After our box theatre experiment in class, all I could think about was my reactions to what happened that day. I remember as I was assembling the boxes, questioning exactly why we had to do everything so precisely. I understood blocking out all of the light, but the part where the hole was poked I was curious about. We had to cut a square out of the box, cover it with the aluminum tape (best at blocking out lots of light), and then poke a hole. Why couldn't we just poke a hole straight in the box? Maybe this is me over thinking, but that simple procedure is what I have based my whole thought process on the box theatre upon. The important part was that I was thinking.

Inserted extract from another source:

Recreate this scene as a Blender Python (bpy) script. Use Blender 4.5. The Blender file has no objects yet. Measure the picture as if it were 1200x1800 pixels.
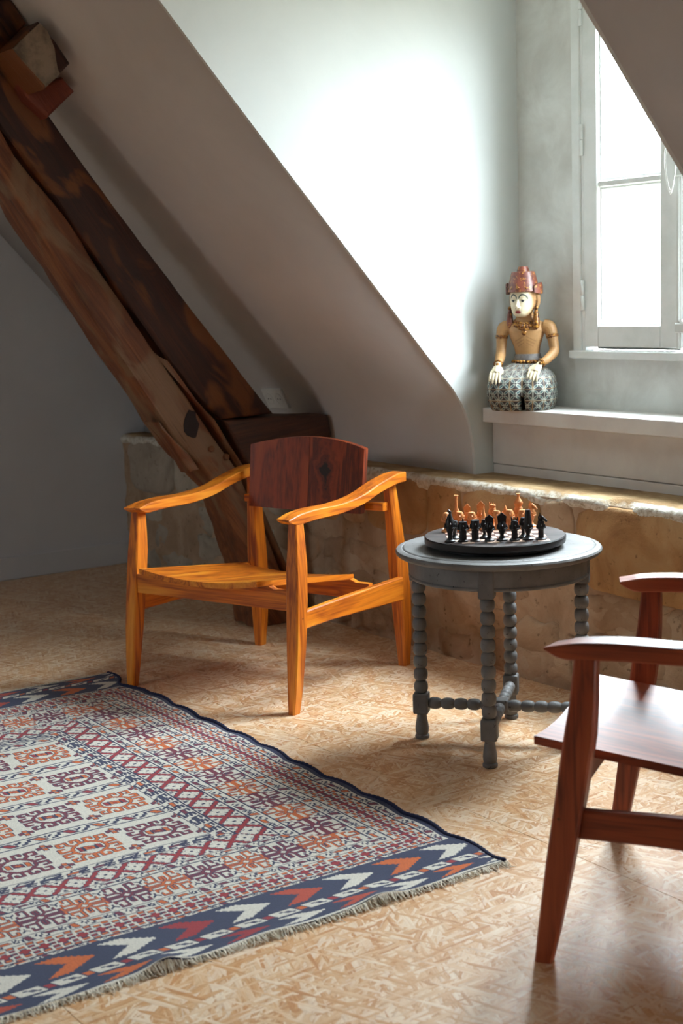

Before the experiment I had a pretty basic idea of what I thought would happen. I thought I'd just see a shadow of my head--- big whoop. What really happened totally shocked me. I actually thought that it was a trick! My mind was obviously blown and my inability to explain it irritated me. I spent the rest of the class pondering... but it didn't stop there. I thought I had an idea and talked myself in and out of several solutions- much like the students in the examples in the Eleanor Duckworth reading. The student who was observing the water volume experiment had a very similar reaction to mine when I stuck that box on my head and saw what I saw. We both had an idea... and then had to edit it. We talked ourselves in and out of it, talked in circles, and then finally started to settle.
I thought the article really brought in to perspective a lot of the faults in the way we teach today. I teach a high school drumline and just from being around them and observing I realized how terrified they are of being wrong. They want so desperately to have the last word and to be correct but in reality that is so irrational. Since then I have tried my hardest to teach them that it is TOTALLY OK to ask questions, to not understand, to talk about things, to figure things out... Very rarely will they get things right the first time, but that isn't what our education methods are teaching them. Dr. Seuss has a book called "Hooray for Diffendoofer Day" and my favorite line in the book is when the teacher, Ms. Bonkers tells the students "We've taught you that the earth is round, that red and white make pink, and something else that matters more- we've taught you how to think." That is the kind of teaching I want to do.